- **TO DO**: Reproduce the data exactly.
————
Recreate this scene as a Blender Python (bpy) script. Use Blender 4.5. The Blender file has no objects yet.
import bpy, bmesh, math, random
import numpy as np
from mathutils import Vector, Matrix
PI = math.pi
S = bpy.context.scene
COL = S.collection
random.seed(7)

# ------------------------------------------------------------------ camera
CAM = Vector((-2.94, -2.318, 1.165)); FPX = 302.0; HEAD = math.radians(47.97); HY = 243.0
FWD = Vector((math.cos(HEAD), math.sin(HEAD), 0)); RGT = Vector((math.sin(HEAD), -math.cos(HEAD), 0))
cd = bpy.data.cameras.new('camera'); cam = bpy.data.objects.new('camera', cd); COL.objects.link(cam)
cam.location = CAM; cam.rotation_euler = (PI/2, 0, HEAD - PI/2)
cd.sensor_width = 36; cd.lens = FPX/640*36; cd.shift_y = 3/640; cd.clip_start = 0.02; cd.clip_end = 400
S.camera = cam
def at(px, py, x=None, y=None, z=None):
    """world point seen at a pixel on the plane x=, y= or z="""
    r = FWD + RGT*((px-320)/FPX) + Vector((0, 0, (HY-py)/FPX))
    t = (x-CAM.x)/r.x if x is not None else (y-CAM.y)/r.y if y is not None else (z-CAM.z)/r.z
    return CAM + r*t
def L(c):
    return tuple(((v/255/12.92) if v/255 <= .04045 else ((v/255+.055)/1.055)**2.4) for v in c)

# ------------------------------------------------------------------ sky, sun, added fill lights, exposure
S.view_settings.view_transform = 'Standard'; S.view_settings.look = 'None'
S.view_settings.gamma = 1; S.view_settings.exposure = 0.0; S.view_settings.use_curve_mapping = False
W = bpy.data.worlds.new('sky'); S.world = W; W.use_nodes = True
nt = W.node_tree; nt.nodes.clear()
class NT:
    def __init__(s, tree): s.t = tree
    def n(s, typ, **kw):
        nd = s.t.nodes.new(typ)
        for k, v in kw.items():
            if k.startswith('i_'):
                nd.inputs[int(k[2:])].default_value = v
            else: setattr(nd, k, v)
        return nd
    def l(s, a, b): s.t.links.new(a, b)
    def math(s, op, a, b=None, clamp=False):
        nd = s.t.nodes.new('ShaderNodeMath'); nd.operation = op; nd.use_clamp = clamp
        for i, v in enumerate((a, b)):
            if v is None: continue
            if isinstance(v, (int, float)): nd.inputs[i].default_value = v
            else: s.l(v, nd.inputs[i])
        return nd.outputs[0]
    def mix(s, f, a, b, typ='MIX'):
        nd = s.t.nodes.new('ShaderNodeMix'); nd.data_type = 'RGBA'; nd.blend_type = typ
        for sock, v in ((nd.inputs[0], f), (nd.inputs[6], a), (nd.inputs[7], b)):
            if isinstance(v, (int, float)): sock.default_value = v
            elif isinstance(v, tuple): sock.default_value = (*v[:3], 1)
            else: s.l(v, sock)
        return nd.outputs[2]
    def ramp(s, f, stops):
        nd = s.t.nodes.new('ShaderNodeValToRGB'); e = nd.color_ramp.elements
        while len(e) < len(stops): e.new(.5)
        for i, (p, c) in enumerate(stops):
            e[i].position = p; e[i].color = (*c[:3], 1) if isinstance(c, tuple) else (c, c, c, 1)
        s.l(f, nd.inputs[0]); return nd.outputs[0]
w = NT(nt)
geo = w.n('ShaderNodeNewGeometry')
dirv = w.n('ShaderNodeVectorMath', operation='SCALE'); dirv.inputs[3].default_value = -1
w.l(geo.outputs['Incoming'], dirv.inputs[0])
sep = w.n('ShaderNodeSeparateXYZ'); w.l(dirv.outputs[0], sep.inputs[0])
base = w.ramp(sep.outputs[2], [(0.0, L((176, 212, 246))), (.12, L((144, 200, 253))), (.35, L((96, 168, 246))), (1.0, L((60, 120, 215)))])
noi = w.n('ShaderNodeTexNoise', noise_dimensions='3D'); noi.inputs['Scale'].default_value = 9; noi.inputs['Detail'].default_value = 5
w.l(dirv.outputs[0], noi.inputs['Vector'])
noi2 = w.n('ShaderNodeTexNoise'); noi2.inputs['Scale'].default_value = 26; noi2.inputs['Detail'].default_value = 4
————
- **RESULT FOR THIS TASK**:
Recreate this scene as a Blender Python (bpy) script. Use Blender 4.5. The Blender file has no objects yet.
import bpy, bmesh, math, random
import numpy as np
from mathutils import Vector, Matrix
PI = math.pi
S = bpy.context.scene
COL = S.collection
random.seed(7)

# ------------------------------------------------------------------ camera
CAM = Vector((-2.94, -2.318, 1.165)); FPX = 302.0; HEAD = math.radians(47.97); HY = 243.0
FWD = Vector((math.cos(HEAD), math.sin(HEAD), 0)); RGT = Vector((math.sin(HEAD), -math.cos(HEAD), 0))
cd = bpy.data.cameras.new('camera'); cam = bpy.data.objects.new('camera', cd); COL.objects.link(cam)
cam.location = CAM; cam.rotation_euler = (PI/2, 0, HEAD - PI/2)
cd.sensor_width = 36; cd.lens = FPX/640*36; cd.shift_y = 3/640; cd.clip_start = 0.02; cd.clip_end = 400
S.camera = cam
def at(px, py, x=None, y=None, z=None):
    """world point seen at a pixel on the plane x=, y= or z="""
    r = FWD + RGT*((px-320)/FPX) + Vector((0, 0, (HY-py)/FPX))
    t = (x-CAM.x)/r.x if x is not None else (y-CAM.y)/r.y if y is not None else (z-CAM.z)/r.z
    return CAM + r*t
def L(c):
    return tuple(((v/255/12.92) if v/255 <= .04045 else ((v/255+.055)/1.055)**2.4) for v in c)

# ------------------------------------------------------------------ sky, sun, added fill lights, exposure
S.view_settings.view_transform = 'Standard'; S.view_settings.look = 'None'
S.view_settings.gamma = 1; S.view_settings.exposure = 0.0; S.view_settings.use_curve_mapping = False
W = bpy.data.worlds.new('sky'); S.world = W; W.use_nodes = True
nt = W.node_tree; nt.nodes.clear()
class NT:
    def __init__(s, tree): s.t = tree
    def n(s, typ, **kw):
        nd = s.t.nodes.new(typ)
        for k, v in kw.items():
            if k.startswith('i_'):
                nd.inputs[int(k[2:])].default_value = v
            else: setattr(nd, k, v)
        return nd
    def l(s, a, b): s.t.links.new(a, b)
    def math(s, op, a, b=None, clamp=False):
        nd = s.t.nodes.new('ShaderNodeMath'); nd.operation = op; nd.use_clamp = clamp
        for i, v in enumerate((a, b)):
            if v is None: continue
            if isinstance(v, (int, float)): nd.inputs[i].default_value = v
            else: s.l(v, nd.inputs[i])
        return nd.outputs[0]
    def mix(s, f, a, b, typ='MIX'):
        nd = s.t.nodes.new('ShaderNodeMix'); nd.data_type = 'RGBA'; nd.blend_type = typ
        for sock, v in ((nd.inputs[0], f), (nd.inputs[6], a), (nd.inputs[7], b)):
            if isinstance(v, (int, float)): sock.default_value = v
            elif isinstance(v, tuple): sock.default_value = (*v[:3], 1)
            else: s.l(v, sock)
        return nd.outputs[2]
    def ramp(s, f, stops):
        nd = s.t.nodes.new('ShaderNodeValToRGB'); e = nd.color_ramp.elements
        while len(e) < len(stops): e.new(.5)
        for i, (p, c) in enumerate(stops):
            e[i].position = p; e[i].color = (*c[:3], 1) if isinstance(c, tuple) else (c, c, c, 1)
        s.l(f, nd.inputs[0]); return nd.outputs[0]
w = NT(nt)
geo = w.n('ShaderNodeNewGeometry')
dirv = w.n('ShaderNodeVectorMath', operation='SCALE'); dirv.inputs[3].default_value = -1
w.l(geo.outputs['Incoming'], dirv.inputs[0])
sep = w.n('ShaderNodeSeparateXYZ'); w.l(dirv.outputs[0], sep.inputs[0])
base = w.ramp(sep.outputs[2], [(0.0, L((176, 212, 246))), (.12, L((144, 200, 253))), (.35, L((96, 168, 246))), (1.0, L((60, 120, 215)))])
noi = w.n('ShaderNodeTexNoise', noise_dimensions='3D'); noi.inputs['Scale'].default_value = 9; noi.inputs['Detail'].default_value = 5
w.l(dirv.outputs[0], noi.inputs['Vector'])
noi2 = w.n('ShaderNodeTexNoise'); noi2.inputs['Scale'].default_value = 26; noi2.inputs['Detail'].default_value = 4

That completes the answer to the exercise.